There are also wasted opportunities with John Cleese and Shirley Henderson - two wonderfully distinctive actors who here play phantoms (quite literally) of their former selves. They are rendered as see-through ghosts, the special effects of which are anything but special.

But Chamber of Secrets does have its plusses, and its pleasures: Breakfast at the Weasleys' is a cozy, comic affair; the creepy mandrake plants in the Hogwarts greenhouse have a life of their own; Dobby the elf is a whole lot better a synthespian than George Lucas' Jar Jar Binks; Hermione Granger (Emma Watson) is emerging as the most interesting of Potter's Gryffindor chums, and Alan Rickman (as the nasty and no-good Professor Snape) gets to snicker and sneer with relish.

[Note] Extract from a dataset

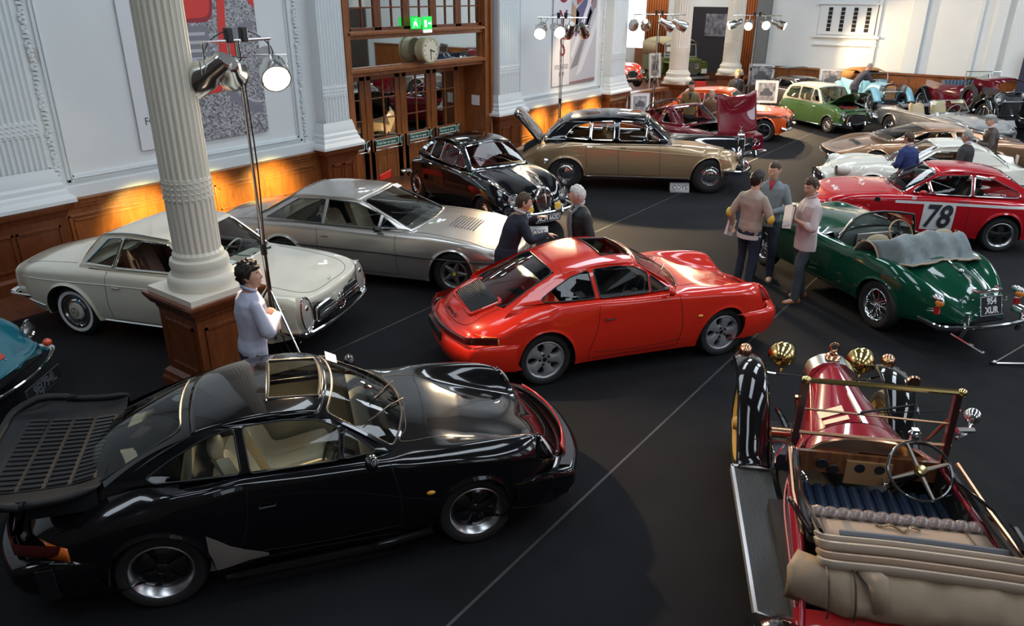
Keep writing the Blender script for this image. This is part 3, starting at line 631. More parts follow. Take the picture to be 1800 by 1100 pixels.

And it is with mixed emotions that one watches the final film performance from Richard Harris - as the Merlinesque Professor Dumbledore, his voice raspy, his ruddy mug hidden behind a big white beard. Harris died three weeks ago, and his disappearance presents a casting challenge for the team (including a new director: The Little Princess' Alfonso Cuarón) busy working on 2004's Potter installment, The Prisoner of Azkaban. Still, it's great to see Harris one last time - he brought a genial gravitas to the halls of Hogwarts.